Next (NXT) is ‘weathering the retail storm’ as it enjoyed a rise in half-year profits, the store’s boss revealed. Lord Wolfson, 51, said his business was adapting well to the online world. The Brexiteer shrugged aside the issue of political uncertainty, saying customers’ buying habits were affected more by the weather. His comments came as a struggling High Street saw retail sales fall 0.2% in August after a healthy summer, the Office for National Statistics reported. Online sales also tumbled 3.2%, the biggest fall since May 2015. An ONS spokesman said: ‘Shoppers spent less on both food and clothing while department stores resumed their downward trend after a brief rally in July.’ But Next – which this week launched a collection by TV presenter Emma Willis – said profits in the six months to July were 2.7% higher than in same period last year at £320million.
Royal Mail (RMG) has admitted its parcels arm broke competition laws by striking a deal with a smaller firm to not approach each other’s customers.
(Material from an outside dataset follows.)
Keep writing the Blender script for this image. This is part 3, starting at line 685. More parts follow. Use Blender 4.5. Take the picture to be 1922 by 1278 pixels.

The ‘anti-competitive agreement’ between Parcelforce Worldwide and Salegroup, a Nottinghamshire-based delivery firm trading as Despatch Bay, ran from August 2013 to May 2018, said communications watchdog Ofcom. It saw them share details of customers so they would not approach the same ones. This meant some customers who could have been offered a cheaper price for services by one firm or the other were never contacted, leading to less competition and higher prices.
Kier Group (KIE) chairman is quitting as the embattled contractor announced a £245million loss yesterday. Philip Cox will step down as soon as a successor is found, the company said. He has been chairman since August 2017 but, since then, Kier’s shares have plunged nearly 90% as the company has been rocked by crisis after crisis. The company has had an emergency cash call shunned by shareholders, ousted former boss Haydn Mursell, disclosed an accounting error and has warned on profits.
Troubled De La Rue (DLAR) has been sniffing around for a contract to print money in Sudan. The 206-year-old passport and banknote business, which is reeling from the loss of the contract to print British passports, has been chasing Sudanese officials in London and is poised to put itself forward if the government in Khartoum requests formal bids, sources said. The Serious Fraud Office, however, is currently investigating De La Rue over suspected corruption in Sudan’s neighbour, South Sudan. The Basingstoke-based firm – which has a regional manufacturing facility in East Africa – designed and printed South Sudan’s maiden currency when it broke away from Sudan in 2011.
Hargreaves Lansdown (HL.) announced the removal of its exit charges today and called for all its rivals to do the same. The move follows the lead of Interactive Investor and Fidelity, which have already scrapped the controversial fees that hinder competition by putting a barrier up for investors who want to switch to another platform. Hargreaves Lansdown’s decision also comes ahead of a potential ban on exit fees, with the financial watchdog having threatened such a move. Hargreaves Lansdown scrapped nine of its charges in a ‘simplification of its fee structure’ including its transfer fees, which were £25 for transferring cash or £25 per holding. Its account closure fee, which was previously £25 plus VAT, has also been removed.
Petards Group (PEG) warned profits would be hit by delays to some of its orders, which it blamed on the time it takes contract decisions to be made by the Department for Transport. The security and surveillance systems developer also revealed that pre-tax profits had fallen by almost 60% to £206,000 in the six months to June 30 when compared with the same period of 2018, as turnover fell 8% to £8.9million and the firm plunged into debt.
IG Group Holdings (IGG) shares surged after it posted first-quarter turnover of £129.1million – up by the thinnest of margins from £128.9million last year. Investors breathed a sigh of relief as the spread-betting firm added more customers and cashed in on the rollercoaster ride that took over global stock markets in August. A candidate has also been lined up to replace outgoing chairman Andy Green, who stepped down after the annual meeting yesterday, though the replacement needs a green light from regulators. IG’s expectation-beating results were described as a ‘robust performance’ by Shore Capital analysts, in what is seasonally a slower quarter.
Saga (SAGA) rocketed 16.3% higher to 52.8p, despite profits tumbling by more than 50% to £52.8million. The group kept its previous guidance for the full-year, reassuring traders. And it also had an encouraging start to new, three-year fixed-price home and motor insurance policies, selling 175,000 during the first half. Chief executive Lance Batchelor, who will leave in January, said Saga was ‘open minded’ about its future after US activist investor Elliott bought a 5% stake. Batchelor looks likely to hit the ground running when he leaves. As well as plans to do lots of sailing, he has agreed to be chairman of one company and is in talks to chair another two.